Does this look like appropriate leg extension? I measured it roughly in the 150-155 degree range.
View attachment 4365


I rode for an hour after setting up the Q-rings. The adjustable neckrest feels like it's in about the right place, but the top of the headrest tubes kept pushing the back of the helmet up. The tubes are as far in as they'll go without touching the top of the seat back. I'm 5'5". Do I need to cut a section out of the vertical part?

View attachment 4366
Great BRIGHT clothes to match the helmet!!!
You will certainly be seen by car drivers!

I think the BB is too far away, with an extended foot, but Maria P also rides the same way!
The Racers would have a better idea!

You could add a 4"*4"*3.5" High, sock cushion, with a 12"*1.75" tube in the back fold of the sock,(Top of the sock so access to change air pressure) and a 4"*4" cut soft and hard foam from the std headrest, and a 4"*4" cardboard backing in the front fold of the sock

Sock headrest .jpg
 

hoyden

Well-Known Member
Does this look like appropriate leg extension?
That looks about where I ride. My extended leg is not quite fully extended (locked straight), my upper thigh just barely touches the bar on the upstroke, and there's about a right angle at the knee. Your elbows at your side with more than 90 degree bend is similar.
 

castlerobber

Zen MBB Master
Hard to tell from the photo but i wonder if you moved the adjustable headrest up 1-2 cm if that would keep the headrst bar from pushing your helmet?
I might be able to move it up 1 cm. Much more than that will interfere with the bottom of the helmet, and push my chin down even farther toward my chest. I may temporarily put a wedge behind my upper back and shoulders along with moving the headrest up, before I go cutting anything.
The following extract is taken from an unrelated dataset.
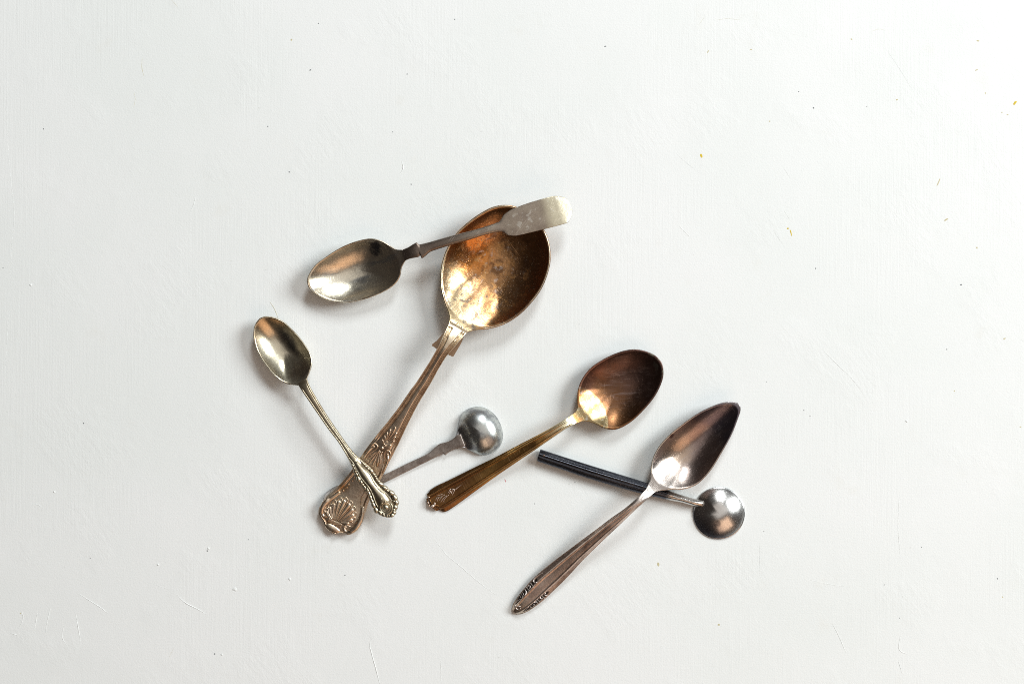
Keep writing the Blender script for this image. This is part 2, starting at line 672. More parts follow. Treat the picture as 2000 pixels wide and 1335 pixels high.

From @ratz' picture of the new headrest tubes, it looks like the vertical rise is at least 1" less.

You need to come ride w Germantown group soon!
Hard for me to get over that way on Saturday mornings. I'll for sure be there for some of the Tuesday-night rides, once they start back. So you'll get to see the S30 in person.

My son tried the Silvio after he took the videos. He had to Flintstone a couple of laps around the parking lot to get the feel of it, but once he got brave enough to glide and slide, he went right to pedaling. Told me "Pffft. Nothing to it":emoji_wink: as he passed. He thinks he'll stick with my Q for long rides, though.

I think the BB is too far away, with an extended foot, but Maria P also rides the same way!
So she does. I even found a photo on another thread showing it. I may shorten that distance another 5mm and see how it feels.

Your elbows at your side with more than 90 degree bend is similar.
I was wondering about that. I have thigh clearance on the upstroke, and can sit up when I'm climbing, so I figured it was close to being right.